Köşe Yazıları
Giriş Tarihi : 26-02-2021 06:18   Güncelleme : 26-02-2021 06:18

Yûnus Emre’nin Dil Şehrine Varmak!

Yûnus Emre’nin Dil Şehrine Varmak!

Modern şehirde insanlar, üstad Necip Fâzıl’ın üslûbuyla urbalar içinde birer kemiyet hâlinde yaşıyorlar. Evler, caddeler, meydanlar, işyerleri insan mezarlıklarını andırıyor. Ruhsuz ve merhametsiz, kıyıcı ve menfaatçi şehrin kötü ruhu, içinde yaşayanları da kendine benzetiyor.

 

İnsanların hırs ve nefsi inşa etti bu şehri. İnsan düzelmeyince şehir de düzelmiyor. Kendi elimizle inşa ettiğimiz bu cehennemî, yâni bizi ezen, kalbimizden tutmayan maddeleşmiş şehirden ruhumuzun arzuladığı hakperest, erdemli ve dilâgâh insana benzer bir şehirde yaşamayı hayâl ediyorsak gönül ve dimağımızı toplayıp, Yûnus’un dil şehrine hicret etmeliyiz.

 

Yûnus’un şehri dört esas üzerine inşa edilmiştir: Şeriat, tarikat, hakikat, mârifet. Aşk bu dört sütunun boyası ve esasıdır.
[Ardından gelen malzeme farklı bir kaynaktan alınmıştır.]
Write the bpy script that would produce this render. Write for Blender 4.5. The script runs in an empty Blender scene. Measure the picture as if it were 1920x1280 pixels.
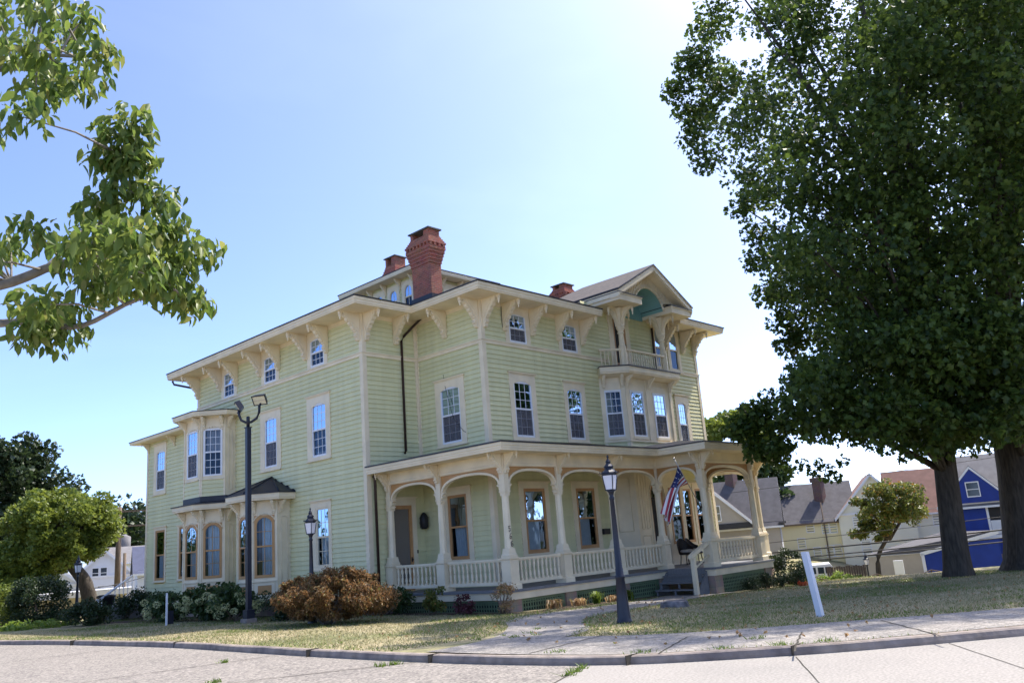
import bpy, math, random
import numpy as np
from mathutils import Vector, Matrix
R = math.radians
random.seed(11)
scene = bpy.context.scene
C = scene.collection

# ------------------------------------------------------------------ camera
cam = bpy.data.cameras.new('camera')
cam.sensor_width = 36.0
cam.lens = 1578.87 / 1920 * 36.0
cam.clip_start = 0.1
cam.clip_end = 4000
camo = bpy.data.objects.new('camera', cam)
C.objects.link(camo)
YAW, PITCH, ROLL = 0.8243, 0.2376, 0.0794
Rv = Vector((0.69063581, -0.71908245, -0.07708825))
Uv = Vector((-0.11837326, -0.21755402, 0.96884365))
Fv = Vector((0.71344933, 0.65999293, 0.23537073))
m = Matrix((Rv, Uv, -Fv)).transposed().to_4x4()
m.translation = (-19.3731, -19.2821, 0.0)
camo.matrix_world = m
scene.camera = camo

# ------------------------------------------------------------------ light
SUN_AZ, SUN_EL = 100.5, 57.0      # azimuth clockwise from +Y
w = bpy.data.worlds.new('World')
scene.world = w
w.use_nodes = True
nt = w.node_tree
nt.nodes.clear()
wo = nt.nodes.new('ShaderNodeOutputWorld')
bg = nt.nodes.new('ShaderNodeBackground')
sky = nt.nodes.new('ShaderNodeTexSky')
sky.sky_type = 'NISHITA'
sky.sun_disc = False
sky.sun_elevation = R(SUN_EL)
sky.sun_rotation = R(SUN_AZ)
sky.air_density = 0.36
sky.dust_density = 1.4
sky.ozone_density = 5.0
bg.inputs['Strength'].default_value = 0.135
# thin summer cirrus, laid out by sky direction
tc = nt.nodes.new('ShaderNodeTexCoord')
mp = nt.nodes.new('ShaderNodeMapping')
mp.inputs['Scale'].default_value = (1.2, 2.6, 5.0)
nz = nt.nodes.new('ShaderNodeTexNoise')
nz.inputs['Scale'].default_value = 1.6
nz.inputs['Detail'].default_value = 6
nz.inputs['Distortion'].default_value = 0.6
cr = nt.nodes.new('ShaderNodeValToRGB')
cr.color_ramp.elements[0].position = 0.5
cr.color_ramp.elements[0].color = (0, 0, 0, 1)
cr.color_ramp.elements[1].position = 0.85
cr.color_ramp.elements[1].color = (0.02, 0.02, 0.02, 1)
mx = nt.nodes.new('ShaderNodeMixRGB')
mx.inputs['Color2'].default_value = (7.5, 8.0, 8.8, 1)
nt.links.new(tc.outputs['Generated'], mp.inputs['Vector'])
nt.links.new(mp.outputs['Vector'], nz.inputs['Vector'])
nt.links.new(nz.outputs['Fac'], cr.inputs['Fac'])
nt.links.new(cr.outputs['Color'], mx.inputs['Fac'])
nt.links.new(sky.outputs['Color'], mx.inputs['Color1'])
nt.links.new(mx.outputs['Color'], bg.inputs['Color'])
nt.links.new(bg.outputs['Background'], wo.inputs['Surface'])

sl = bpy.data.lights.new('sun', 'SUN')
sl.energy = 2.0
sl.angle = R(0.53)
sl.color = (1.0, 0.93, 0.82)
so = bpy.data.objects.new('sun', sl)
C.objects.link(so)
sd = Vector((math.sin(R(SUN_AZ)) * math.cos(R(SUN_EL)), math.cos(R(SUN_AZ)) * math.cos(R(SUN_EL)), math.sin(R(SUN_EL))))
so.rotation_euler = sd.to_track_quat('Z', 'Y').to_euler()
so.location = sd * 60

scene.view_settings.view_transform = 'Standard'
scene.view_settings.look = 'None'
scene.view_settings.exposure = 2.02
scene.view_settings.gamma = 1.0
scene.cycles.max_bounces = 8
scene.cycles.transparent_max_bounces = 16

# ------------------------------------------------------------------ materials
M = {}
def mat(name, col, rough=0.6, var=0.0, vscale=3.0, col2=None, bump=0.0, bscale=20.0, spec=0.4, metal=0.0, detail=4.0, aniso=None):
    m = bpy.data.materials.new(name); m.use_nodes = True
    n = m.node_tree.nodes; l = m.node_tree.links
    b = n['Principled BSDF']
    b.inputs['Base Color'].default_value = (*col, 1)
    b.inputs['Roughness'].default_value = rough
    b.inputs['Specular IOR Level'].default_value = spec
    b.inputs['Metallic'].default_value = metal
    if var or bump:
        t = n.new('ShaderNodeTexCoord')
        src = t.outputs['Object']
        if aniso:
            mp = n.new('ShaderNodeMapping'); mp.inputs['Scale'].default_value = aniso
            l.new(src, mp.inputs['Vector']); src = mp.outputs['Vector']
    if var:
        z = n.new('ShaderNodeTexNoise'); z.inputs['Scale'].default_value = vscale; z.inputs['Detail'].default_value = detail
        l.new(src, z.inputs['Vector'])
        r = n.new('ShaderNodeValToRGB')
        c2 = col2 or tuple(c * (1 - var) for c in col)
        r.color_ramp.elements[0].position = 0.35; r.color_ramp.elements[1].position = 0.68
        r.color_ramp.elements[0].color = (*c2, 1); r.color_ramp.elements[1].color = (*col, 1)
        l.new(z.outputs['Fac'], r.inputs['Fac']); l.new(r.outputs['Color'], b.inputs['Base Color'])
    if bump:
        z2 = n.new('ShaderNodeTexNoise'); z2.inputs['Scale'].default_value = bscale; z2.inputs['Detail'].default_value = 5
        l.new(src, z2.inputs['Vector'])
        bp = n.new('ShaderNodeBump'); bp.inputs['Strength'].default_value = bump; bp.inputs['Distance'].default_value = 0.02
        l.new(z2.outputs['Fac'], bp.inputs['Height']); l.new(bp.outputs['Normal'], b.inputs['Normal'])
    M[name] = m
    return m
def leafmat(name, c1, c2, trans=0.35, c3=None, rough=0.45):
    m = bpy.data.materials.new(name); m.use_nodes = True
    n = m.node_tree.nodes; l = m.node_tree.links
    b = n['Principled BSDF']; o = n['Material Output']
    b.inputs['Roughness'].default_value = rough
    b.inputs['Specular IOR Level'].default_value = 0.35
    g = n.new('ShaderNodeNewGeometry'); r = n.new('ShaderNodeValToRGB')
    r.color_ramp.elements[0].color = (*c1, 1); r.color_ramp.elements[1].color = (*c2, 1)
    if c3:
        e = r.color_ramp.elements.new(0.86); e.color = (*c2, 1)
        r.color_ramp.elements[2].color = (*c3, 1)
    l.new(g.outputs['Random Per Island'], r.inputs['Fac'])
    l.new(r.outputs['Color'], b.inputs['Base Color'])
    t = n.new('ShaderNodeBsdfTranslucent'); mx = n.new('ShaderNodeMixShader'); mx.inputs['Fac'].default_value = trans
    hs = n.new('ShaderNodeHueSaturation'); hs.inputs['Value'].default_value = 1.7; hs.inputs['Hue'].default_value = 0.485
    l.new(r.outputs['Color'], hs.inputs['Color']); l.new(hs.outputs['Color'], t.inputs['Color'])
    l.new(b.outputs['BSDF'], mx.inputs[1]); l.new(t.outputs['BSDF'], mx.inputs[2]); l.new(mx.outputs['Shader'], o.inputs['Surface'])
    M[name] = m
def glassmat(name, tint=(0.75, 0.8, 0.82), refl=0.16, rough=0.02):
    m = bpy.data.materials.new(name); m.use_nodes = True
    n = m.node_tree.nodes; l = m.node_tree.links; n.remove(n['Principled BSDF']); o = n['Material Output']
    tr = n.new('ShaderNodeBsdfTransparent'); tr.inputs['Color'].default_value = (*tint, 1)
    gl = n.new('ShaderNodeBsdfGlossy'); gl.inputs['Roughness'].default_value = rough
    gl.inputs['Color'].default_value = (0.38, 0.52, 0.70, 1)
    f = n.new('ShaderNodeFresnel'); f.inputs['IOR'].default_value = 1.5
    ma = n.new('ShaderNodeMath'); ma.operation = 'MULTIPLY_ADD'; ma.use_clamp = True
    ma.inputs[1].default_value = 1.6; ma.inputs[2].default_value = refl - 0.06
    # slightly wavy old glass
    t = n.new('ShaderNodeTexCoord'); z = n.new('ShaderNodeTexNoise'); z.inputs['Scale'].default_value = 2.2; z.inputs['Detail'].default_value = 1
    bp = n.new('ShaderNodeBump'); bp.inputs['Strength'].default_value = 0.06; bp.inputs['Distance'].default_value = 0.1
    l.new(t.outputs['Object'], z.inputs['Vector']); l.new(z.outputs['Fac'], bp.inputs['Height']); l.new(bp.outputs['Normal'], gl.inputs['Normal'])
    mx = n.new('ShaderNodeMixShader')
    l.new(f.outputs['Fac'], ma.inputs[0]); l.new(ma.outputs[0], mx.inputs['Fac'])
    l.new(tr.outputs['BSDF'], mx.inputs[1]); l.new(gl.outputs['BSDF'], mx.inputs[2]); l.new(mx.outputs['Shader'], o.inputs['Surface'])
    M[name] = m
def screenmat(name, col, alpha):
    m = bpy.data.materials.new(name); m.use_nodes = True
    n = m.node_tree.nodes; l = m.node_tree.links; n.remove(n['Principled BSDF']); o = n['Material Output']
    tr = n.new('ShaderNodeBsdfTransparent'); d = n.new('ShaderNodeBsdfDiffuse'); d.inputs['Color'].default_value = (*col, 1)
    mx = n.new('ShaderNodeMixShader'); mx.inputs['Fac'].default_value = alpha
    l.new(tr.outputs['BSDF'], mx.inputs[1]); l.new(d.outputs['BSDF'], mx.inputs[2]); l.new(mx.outputs['Shader'], o.inputs['Surface'])
    M[name] = m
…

Ulu dervişin gönül dili vardır bu şehrin harcında. “Gönlümüz oldu ulu şâr / o şâr gibi yâ kanda var” diyerek, gönlü mâmur bir şehre benzeten Yûnus sonra şöyle der: “Girdim gönül şehrine, daldım onun bahrine/ Aşk ile seyrederken iz buldum can içinde.”